I *did* read MacBeth in that English class, cause I had to write an actual paper on it. I watched the movie for Hamlet, but it was the Kenneth Branagh movie, so really that wasn't too cheatish. Also, I'll have you know that on my own, I read books like Towards a Feminist Theory of the State by Catharine MacKinnon, and The Feminine Mystique by Betty Friedan, and various other books that strike me as potentially far more boring than Jane Austen. But I had an axe to grind back then, I guess.

I read Sense and Sensibility and Mansfield Park for college classes, and liked them, but I still held a grudge against Pride and Prejudice (how ironic). I also read Tess finally in college and loved it. So perhaps I shall one day get around to reading Wuthering Heights, since, it turns out, those books we were supposed to read in high school really *were* good books.

But seriously, thanks for turning me off to Jane Austen before I had enough of a clue to appreciate it! Not nice. I think they should only assign Stephenie Meyer in high school, and leave the real books for college. Otherwise they are just going to turn everyone off to reading. Honestly, I have J.K. Rowling to thank for getting me back on.

I'll close with this (which I totally stole from my sister's awesome blog):

Monday, July 7, 2008

Dancing Machine

Although he kept this talent largely hidden from the world for the first 11 months of his life, I am proud to announce that Joseph has inherited his mother's dancing skills.

I offer the following videos as evidence:

--Dancing in the tub (11 months)--

Lots of hip shaking and a glance at the camera that says, "I'm just getting warmed up." Very reminiscent of mommy's dancing.


--Dancing with the drum (12 months)--

Many of the dance moves in this second video are more subtle; mommy's dancing isn't subtle. However, pay attention to the great deal of head-bobbing, the occasional flailing of arms, and the attempt to sing along with our own version of the lyrics--all classic mommy dance traits.

Hopefully, I'll be able to dig up a video of erin's dancing to post here for a side-by-side comparison.

If Joseph ever shows signs of picking up my singing talent, we'll likely stop having children.

Friday, July 4, 2008

Cousins!

This week, Joseph spent some time with his cousins on Todd's side of the family. All of them were able to spend a few days with us in San Diego, and Joseph had a great time giggling and playing with them.

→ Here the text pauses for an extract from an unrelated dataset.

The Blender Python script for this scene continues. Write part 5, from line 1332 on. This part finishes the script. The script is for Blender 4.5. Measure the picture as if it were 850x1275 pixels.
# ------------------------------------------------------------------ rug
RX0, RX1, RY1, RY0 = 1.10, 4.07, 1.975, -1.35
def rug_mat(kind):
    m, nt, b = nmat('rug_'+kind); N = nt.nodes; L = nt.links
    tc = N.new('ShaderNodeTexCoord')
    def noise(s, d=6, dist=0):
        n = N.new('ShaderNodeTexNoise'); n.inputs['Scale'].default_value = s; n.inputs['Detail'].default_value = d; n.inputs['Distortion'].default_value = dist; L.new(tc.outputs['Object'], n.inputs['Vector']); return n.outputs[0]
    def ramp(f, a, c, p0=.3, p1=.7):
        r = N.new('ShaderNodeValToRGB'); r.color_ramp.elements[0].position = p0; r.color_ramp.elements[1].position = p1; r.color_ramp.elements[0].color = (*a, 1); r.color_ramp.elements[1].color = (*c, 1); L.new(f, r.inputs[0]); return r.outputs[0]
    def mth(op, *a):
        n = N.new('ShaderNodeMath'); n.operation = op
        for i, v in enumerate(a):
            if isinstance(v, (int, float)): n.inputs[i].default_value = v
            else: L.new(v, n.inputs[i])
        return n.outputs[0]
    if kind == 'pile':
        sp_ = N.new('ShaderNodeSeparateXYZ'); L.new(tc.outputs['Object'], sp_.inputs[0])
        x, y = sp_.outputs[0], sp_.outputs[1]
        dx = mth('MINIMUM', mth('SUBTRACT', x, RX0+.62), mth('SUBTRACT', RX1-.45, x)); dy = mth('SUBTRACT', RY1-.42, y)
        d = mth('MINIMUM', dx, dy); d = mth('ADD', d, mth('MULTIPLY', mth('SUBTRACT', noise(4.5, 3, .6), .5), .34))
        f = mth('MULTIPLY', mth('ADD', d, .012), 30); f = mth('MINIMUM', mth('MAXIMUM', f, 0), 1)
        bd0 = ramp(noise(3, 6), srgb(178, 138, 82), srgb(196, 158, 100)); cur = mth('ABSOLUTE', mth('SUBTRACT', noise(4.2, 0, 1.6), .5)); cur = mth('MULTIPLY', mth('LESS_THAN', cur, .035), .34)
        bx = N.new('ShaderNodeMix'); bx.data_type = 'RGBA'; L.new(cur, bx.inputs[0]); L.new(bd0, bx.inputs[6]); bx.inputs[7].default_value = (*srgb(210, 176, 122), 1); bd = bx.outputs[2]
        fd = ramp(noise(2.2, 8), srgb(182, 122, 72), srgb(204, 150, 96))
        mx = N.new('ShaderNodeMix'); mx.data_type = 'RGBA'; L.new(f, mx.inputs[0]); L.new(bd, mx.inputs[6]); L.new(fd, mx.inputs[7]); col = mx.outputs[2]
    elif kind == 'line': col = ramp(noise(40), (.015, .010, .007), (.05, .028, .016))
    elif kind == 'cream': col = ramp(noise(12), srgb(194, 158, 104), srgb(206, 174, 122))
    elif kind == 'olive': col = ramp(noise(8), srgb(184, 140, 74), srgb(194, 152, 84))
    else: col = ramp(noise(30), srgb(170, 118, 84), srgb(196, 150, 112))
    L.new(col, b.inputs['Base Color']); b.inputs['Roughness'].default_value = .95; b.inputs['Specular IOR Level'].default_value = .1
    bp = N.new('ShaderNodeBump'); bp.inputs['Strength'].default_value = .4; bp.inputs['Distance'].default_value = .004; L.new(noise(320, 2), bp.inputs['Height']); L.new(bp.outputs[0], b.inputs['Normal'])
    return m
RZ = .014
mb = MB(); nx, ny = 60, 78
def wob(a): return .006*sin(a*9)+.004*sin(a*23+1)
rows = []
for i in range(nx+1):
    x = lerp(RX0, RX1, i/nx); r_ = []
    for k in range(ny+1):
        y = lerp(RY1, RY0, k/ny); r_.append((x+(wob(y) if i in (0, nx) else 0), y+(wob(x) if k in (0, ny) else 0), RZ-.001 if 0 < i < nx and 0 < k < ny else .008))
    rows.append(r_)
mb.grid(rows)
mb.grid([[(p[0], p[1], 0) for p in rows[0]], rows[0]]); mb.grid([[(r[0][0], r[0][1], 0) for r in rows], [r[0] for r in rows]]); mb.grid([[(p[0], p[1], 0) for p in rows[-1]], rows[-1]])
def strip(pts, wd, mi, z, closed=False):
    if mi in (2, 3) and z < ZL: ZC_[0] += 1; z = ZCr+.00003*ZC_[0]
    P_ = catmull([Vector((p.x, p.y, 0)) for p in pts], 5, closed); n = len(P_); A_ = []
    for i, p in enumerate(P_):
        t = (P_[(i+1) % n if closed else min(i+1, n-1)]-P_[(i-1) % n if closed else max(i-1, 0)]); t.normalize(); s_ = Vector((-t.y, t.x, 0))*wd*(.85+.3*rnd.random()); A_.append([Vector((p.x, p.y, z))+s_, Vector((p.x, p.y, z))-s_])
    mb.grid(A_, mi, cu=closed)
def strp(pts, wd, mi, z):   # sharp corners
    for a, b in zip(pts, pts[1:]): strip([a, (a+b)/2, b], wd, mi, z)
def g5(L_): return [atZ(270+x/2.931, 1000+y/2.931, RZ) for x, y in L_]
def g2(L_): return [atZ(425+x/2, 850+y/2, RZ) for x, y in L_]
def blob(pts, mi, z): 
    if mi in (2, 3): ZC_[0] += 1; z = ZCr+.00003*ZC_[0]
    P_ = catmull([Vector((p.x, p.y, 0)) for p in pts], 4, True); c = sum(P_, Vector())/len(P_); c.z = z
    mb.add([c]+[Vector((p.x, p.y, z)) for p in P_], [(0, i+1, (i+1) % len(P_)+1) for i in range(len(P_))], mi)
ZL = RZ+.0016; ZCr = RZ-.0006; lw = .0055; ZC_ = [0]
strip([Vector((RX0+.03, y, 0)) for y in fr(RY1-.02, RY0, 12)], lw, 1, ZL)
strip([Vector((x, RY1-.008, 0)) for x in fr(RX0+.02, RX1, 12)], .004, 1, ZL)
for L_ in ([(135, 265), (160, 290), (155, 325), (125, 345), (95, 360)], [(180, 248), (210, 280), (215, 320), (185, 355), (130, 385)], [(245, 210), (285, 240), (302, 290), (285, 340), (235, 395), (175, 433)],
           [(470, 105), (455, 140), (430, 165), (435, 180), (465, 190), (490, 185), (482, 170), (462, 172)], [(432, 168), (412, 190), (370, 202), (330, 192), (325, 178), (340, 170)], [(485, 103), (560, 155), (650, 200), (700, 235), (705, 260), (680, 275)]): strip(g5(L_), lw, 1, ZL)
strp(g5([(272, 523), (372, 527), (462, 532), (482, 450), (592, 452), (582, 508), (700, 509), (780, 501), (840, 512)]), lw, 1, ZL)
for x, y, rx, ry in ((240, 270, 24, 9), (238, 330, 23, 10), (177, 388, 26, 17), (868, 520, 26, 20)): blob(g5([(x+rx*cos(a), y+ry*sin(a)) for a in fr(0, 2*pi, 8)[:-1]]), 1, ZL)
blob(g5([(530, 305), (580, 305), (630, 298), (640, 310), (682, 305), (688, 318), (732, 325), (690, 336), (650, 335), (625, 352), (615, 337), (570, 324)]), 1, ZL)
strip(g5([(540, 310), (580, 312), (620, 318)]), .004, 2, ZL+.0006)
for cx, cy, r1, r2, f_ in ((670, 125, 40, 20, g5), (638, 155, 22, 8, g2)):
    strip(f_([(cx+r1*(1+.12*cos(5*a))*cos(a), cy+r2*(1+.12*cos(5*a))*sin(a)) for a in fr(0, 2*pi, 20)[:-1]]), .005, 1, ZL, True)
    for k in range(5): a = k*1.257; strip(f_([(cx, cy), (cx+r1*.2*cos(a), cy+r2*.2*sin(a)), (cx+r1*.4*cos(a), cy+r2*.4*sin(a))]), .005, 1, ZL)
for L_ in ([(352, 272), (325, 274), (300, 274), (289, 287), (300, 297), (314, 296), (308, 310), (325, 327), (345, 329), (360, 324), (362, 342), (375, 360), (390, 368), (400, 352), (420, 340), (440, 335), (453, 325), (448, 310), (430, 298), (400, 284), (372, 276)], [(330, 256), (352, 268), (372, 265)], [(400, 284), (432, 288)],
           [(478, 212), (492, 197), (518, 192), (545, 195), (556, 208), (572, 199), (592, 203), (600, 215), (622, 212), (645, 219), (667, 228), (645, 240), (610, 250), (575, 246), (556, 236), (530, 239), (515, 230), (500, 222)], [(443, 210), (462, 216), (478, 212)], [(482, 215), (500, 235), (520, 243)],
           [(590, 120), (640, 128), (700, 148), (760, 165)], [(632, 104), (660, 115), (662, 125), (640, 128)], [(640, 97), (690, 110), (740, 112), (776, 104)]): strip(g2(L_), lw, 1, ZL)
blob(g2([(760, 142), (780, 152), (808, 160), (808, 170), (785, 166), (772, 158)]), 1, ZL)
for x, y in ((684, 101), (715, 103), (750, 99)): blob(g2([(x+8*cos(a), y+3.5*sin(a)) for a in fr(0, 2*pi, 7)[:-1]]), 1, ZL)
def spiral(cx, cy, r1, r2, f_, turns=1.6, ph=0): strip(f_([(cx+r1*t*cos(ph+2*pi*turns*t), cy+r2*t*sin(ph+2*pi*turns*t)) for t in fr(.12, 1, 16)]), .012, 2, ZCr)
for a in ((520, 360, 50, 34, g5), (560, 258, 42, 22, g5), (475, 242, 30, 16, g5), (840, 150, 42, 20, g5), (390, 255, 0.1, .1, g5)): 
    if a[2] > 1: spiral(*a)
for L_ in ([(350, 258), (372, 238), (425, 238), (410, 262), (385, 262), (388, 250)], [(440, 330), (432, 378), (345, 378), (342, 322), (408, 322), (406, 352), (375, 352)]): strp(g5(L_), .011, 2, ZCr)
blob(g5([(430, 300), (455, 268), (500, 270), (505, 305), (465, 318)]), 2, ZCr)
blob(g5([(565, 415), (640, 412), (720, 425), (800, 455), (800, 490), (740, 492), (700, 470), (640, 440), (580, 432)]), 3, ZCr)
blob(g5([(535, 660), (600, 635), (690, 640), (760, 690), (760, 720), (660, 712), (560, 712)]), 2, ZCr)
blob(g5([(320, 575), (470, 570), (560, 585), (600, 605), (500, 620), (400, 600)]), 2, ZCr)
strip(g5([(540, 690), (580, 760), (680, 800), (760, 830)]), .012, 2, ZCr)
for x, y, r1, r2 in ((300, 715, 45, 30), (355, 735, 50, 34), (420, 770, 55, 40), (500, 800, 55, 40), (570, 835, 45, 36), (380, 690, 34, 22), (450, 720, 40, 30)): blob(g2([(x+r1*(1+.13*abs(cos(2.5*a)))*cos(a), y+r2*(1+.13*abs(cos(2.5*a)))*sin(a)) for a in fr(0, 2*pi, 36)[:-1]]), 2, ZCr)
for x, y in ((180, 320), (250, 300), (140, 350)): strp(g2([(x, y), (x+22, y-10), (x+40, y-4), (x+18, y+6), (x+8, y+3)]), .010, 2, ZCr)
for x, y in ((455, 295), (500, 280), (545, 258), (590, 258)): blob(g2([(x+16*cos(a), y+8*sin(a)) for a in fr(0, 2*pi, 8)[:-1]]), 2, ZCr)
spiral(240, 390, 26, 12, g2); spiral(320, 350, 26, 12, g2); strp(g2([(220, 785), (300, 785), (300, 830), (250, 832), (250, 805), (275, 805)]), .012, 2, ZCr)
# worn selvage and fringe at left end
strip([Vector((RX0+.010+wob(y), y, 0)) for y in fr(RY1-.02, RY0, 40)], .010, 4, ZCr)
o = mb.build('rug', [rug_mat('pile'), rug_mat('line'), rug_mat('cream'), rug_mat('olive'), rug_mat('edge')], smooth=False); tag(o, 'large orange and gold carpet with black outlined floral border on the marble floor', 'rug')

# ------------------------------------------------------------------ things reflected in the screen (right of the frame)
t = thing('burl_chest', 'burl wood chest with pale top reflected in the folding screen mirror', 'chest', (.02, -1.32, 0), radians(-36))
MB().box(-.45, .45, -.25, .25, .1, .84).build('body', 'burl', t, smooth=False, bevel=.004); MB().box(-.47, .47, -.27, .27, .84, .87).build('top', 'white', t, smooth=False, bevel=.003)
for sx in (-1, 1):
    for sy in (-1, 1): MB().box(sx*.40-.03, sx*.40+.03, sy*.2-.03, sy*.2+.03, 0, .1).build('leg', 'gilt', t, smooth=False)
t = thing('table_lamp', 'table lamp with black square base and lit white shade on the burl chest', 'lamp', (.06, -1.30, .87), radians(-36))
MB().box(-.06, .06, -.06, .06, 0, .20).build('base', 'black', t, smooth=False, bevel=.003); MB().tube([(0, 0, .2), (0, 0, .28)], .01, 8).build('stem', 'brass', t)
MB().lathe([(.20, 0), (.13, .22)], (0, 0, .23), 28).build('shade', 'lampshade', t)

Between trips to Sea World, the beach, and the pool, we had one very busy, and very enjoyable week.

--Pointing the way to the beach--

During the past couple of months, Joseph has discovered that if he simply points, people will take him where he wants to go. Now that he's much more mobile, he still points at what he wants before charging towards his goal.

Sometimes, when we're holding him, and he just wants to be somewhere else, he'll stretch out both arms and point in opposite directions and then quickly look both ways to see which one looks more promising. If he finds a suitable destination, he'll then drop the other arm and continue to gesture towards the greener pasture.

--Cousins splashing--


--Practicing our surfer stance--

--Playing with Katie--


--Pointing the way to the pool--


--Swimming with the Larsons--

(Jake--if you look in the upper-right corner of the picture, you can see the stream from your water cannon.)

--The Waterboy--


We were sad to see our cousins leave, but we're looking forward to their next trip down here.